REQUIRED WORK — Output the lines that follow exactly as they are.
---*---
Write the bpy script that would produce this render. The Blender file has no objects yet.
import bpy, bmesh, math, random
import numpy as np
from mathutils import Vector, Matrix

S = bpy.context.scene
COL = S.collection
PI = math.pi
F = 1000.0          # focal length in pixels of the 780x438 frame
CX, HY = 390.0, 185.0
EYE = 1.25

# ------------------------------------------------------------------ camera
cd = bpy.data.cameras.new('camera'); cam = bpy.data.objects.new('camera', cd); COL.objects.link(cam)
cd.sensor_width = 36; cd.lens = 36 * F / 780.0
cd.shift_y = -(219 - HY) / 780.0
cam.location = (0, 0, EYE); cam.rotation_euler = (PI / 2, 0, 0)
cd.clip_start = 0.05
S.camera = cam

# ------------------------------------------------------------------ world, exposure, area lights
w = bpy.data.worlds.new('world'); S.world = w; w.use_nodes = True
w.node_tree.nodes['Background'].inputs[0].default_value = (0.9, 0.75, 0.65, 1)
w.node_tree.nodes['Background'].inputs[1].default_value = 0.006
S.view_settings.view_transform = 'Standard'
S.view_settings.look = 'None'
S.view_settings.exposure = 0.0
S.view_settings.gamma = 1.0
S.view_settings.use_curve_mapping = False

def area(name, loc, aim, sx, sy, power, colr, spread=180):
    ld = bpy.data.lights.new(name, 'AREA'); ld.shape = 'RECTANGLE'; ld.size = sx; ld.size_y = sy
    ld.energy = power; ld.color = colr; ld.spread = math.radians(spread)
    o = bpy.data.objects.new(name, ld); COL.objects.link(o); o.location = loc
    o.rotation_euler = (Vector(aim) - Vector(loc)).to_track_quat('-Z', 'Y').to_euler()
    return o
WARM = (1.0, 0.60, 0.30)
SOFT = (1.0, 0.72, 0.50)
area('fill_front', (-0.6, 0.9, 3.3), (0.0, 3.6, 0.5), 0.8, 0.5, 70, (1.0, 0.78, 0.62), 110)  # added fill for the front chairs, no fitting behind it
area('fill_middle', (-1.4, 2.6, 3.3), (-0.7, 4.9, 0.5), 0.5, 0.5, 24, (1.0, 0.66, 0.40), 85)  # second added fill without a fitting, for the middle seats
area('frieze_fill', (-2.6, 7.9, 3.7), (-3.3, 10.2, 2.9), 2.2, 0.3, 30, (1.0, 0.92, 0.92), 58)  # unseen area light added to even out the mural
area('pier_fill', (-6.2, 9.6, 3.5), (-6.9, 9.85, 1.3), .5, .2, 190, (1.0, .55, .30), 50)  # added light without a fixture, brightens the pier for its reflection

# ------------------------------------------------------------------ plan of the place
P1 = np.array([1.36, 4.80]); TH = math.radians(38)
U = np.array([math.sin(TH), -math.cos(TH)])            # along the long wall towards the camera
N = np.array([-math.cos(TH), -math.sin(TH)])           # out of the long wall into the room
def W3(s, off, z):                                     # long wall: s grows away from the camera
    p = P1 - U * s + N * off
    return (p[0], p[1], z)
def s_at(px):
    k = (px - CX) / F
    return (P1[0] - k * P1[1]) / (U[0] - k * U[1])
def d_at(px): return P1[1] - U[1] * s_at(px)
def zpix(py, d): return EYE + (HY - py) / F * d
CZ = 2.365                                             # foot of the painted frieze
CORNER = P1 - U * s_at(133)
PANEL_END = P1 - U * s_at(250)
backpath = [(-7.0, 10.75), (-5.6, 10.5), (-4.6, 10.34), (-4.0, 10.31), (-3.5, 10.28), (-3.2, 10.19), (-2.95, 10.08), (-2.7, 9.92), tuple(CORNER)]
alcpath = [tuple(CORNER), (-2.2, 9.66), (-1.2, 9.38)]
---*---
OUTPUT OF THE TASK —
Write the bpy script that would produce this render. The Blender file has no objects yet.
import bpy, bmesh, math, random
import numpy as np
from mathutils import Vector, Matrix

S = bpy.context.scene
COL = S.collection
PI = math.pi
F = 1000.0          # focal length in pixels of the 780x438 frame
CX, HY = 390.0, 185.0
EYE = 1.25

# ------------------------------------------------------------------ camera
cd = bpy.data.cameras.new('camera'); cam = bpy.data.objects.new('camera', cd); COL.objects.link(cam)
cd.sensor_width = 36; cd.lens = 36 * F / 780.0
cd.shift_y = -(219 - HY) / 780.0
cam.location = (0, 0, EYE); cam.rotation_euler = (PI / 2, 0, 0)
cd.clip_start = 0.05
S.camera = cam

# ------------------------------------------------------------------ world, exposure, area lights
w = bpy.data.worlds.new('world'); S.world = w; w.use_nodes = True
w.node_tree.nodes['Background'].inputs[0].default_value = (0.9, 0.75, 0.65, 1)
w.node_tree.nodes['Background'].inputs[1].default_value = 0.006
S.view_settings.view_transform = 'Standard'
S.view_settings.look = 'None'
S.view_settings.exposure = 0.0
S.view_settings.gamma = 1.0
S.view_settings.use_curve_mapping = False

def area(name, loc, aim, sx, sy, power, colr, spread=180):
    ld = bpy.data.lights.new(name, 'AREA'); ld.shape = 'RECTANGLE'; ld.size = sx; ld.size_y = sy
    ld.energy = power; ld.color = colr; ld.spread = math.radians(spread)
    o = bpy.data.objects.new(name, ld); COL.objects.link(o); o.location = loc
    o.rotation_euler = (Vector(aim) - Vector(loc)).to_track_quat('-Z', 'Y').to_euler()
    return o
WARM = (1.0, 0.60, 0.30)
SOFT = (1.0, 0.72, 0.50)
area('fill_front', (-0.6, 0.9, 3.3), (0.0, 3.6, 0.5), 0.8, 0.5, 70, (1.0, 0.78, 0.62), 110)  # added fill for the front chairs, no fitting behind it
area('fill_middle', (-1.4, 2.6, 3.3), (-0.7, 4.9, 0.5), 0.5, 0.5, 24, (1.0, 0.66, 0.40), 85)  # second added fill without a fitting, for the middle seats
area('frieze_fill', (-2.6, 7.9, 3.7), (-3.3, 10.2, 2.9), 2.2, 0.3, 30, (1.0, 0.92, 0.92), 58)  # unseen area light added to even out the mural
area('pier_fill', (-6.2, 9.6, 3.5), (-6.9, 9.85, 1.3), .5, .2, 190, (1.0, .55, .30), 50)  # added light without a fixture, brightens the pier for its reflection

# ------------------------------------------------------------------ plan of the place
P1 = np.array([1.36, 4.80]); TH = math.radians(38)
U = np.array([math.sin(TH), -math.cos(TH)])            # along the long wall towards the camera
N = np.array([-math.cos(TH), -math.sin(TH)])           # out of the long wall into the room
def W3(s, off, z):                                     # long wall: s grows away from the camera
    p = P1 - U * s + N * off
    return (p[0], p[1], z)
def s_at(px):
    k = (px - CX) / F
    return (P1[0] - k * P1[1]) / (U[0] - k * U[1])
def d_at(px): return P1[1] - U[1] * s_at(px)
def zpix(py, d): return EYE + (HY - py) / F * d
CZ = 2.365                                             # foot of the painted frieze
CORNER = P1 - U * s_at(133)
PANEL_END = P1 - U * s_at(250)
backpath = [(-7.0, 10.75), (-5.6, 10.5), (-4.6, 10.34), (-4.0, 10.31), (-3.5, 10.28), (-3.2, 10.19), (-2.95, 10.08), (-2.7, 9.92), tuple(CORNER)]
alcpath = [tuple(CORNER), (-2.2, 9.66), (-1.2, 9.38)]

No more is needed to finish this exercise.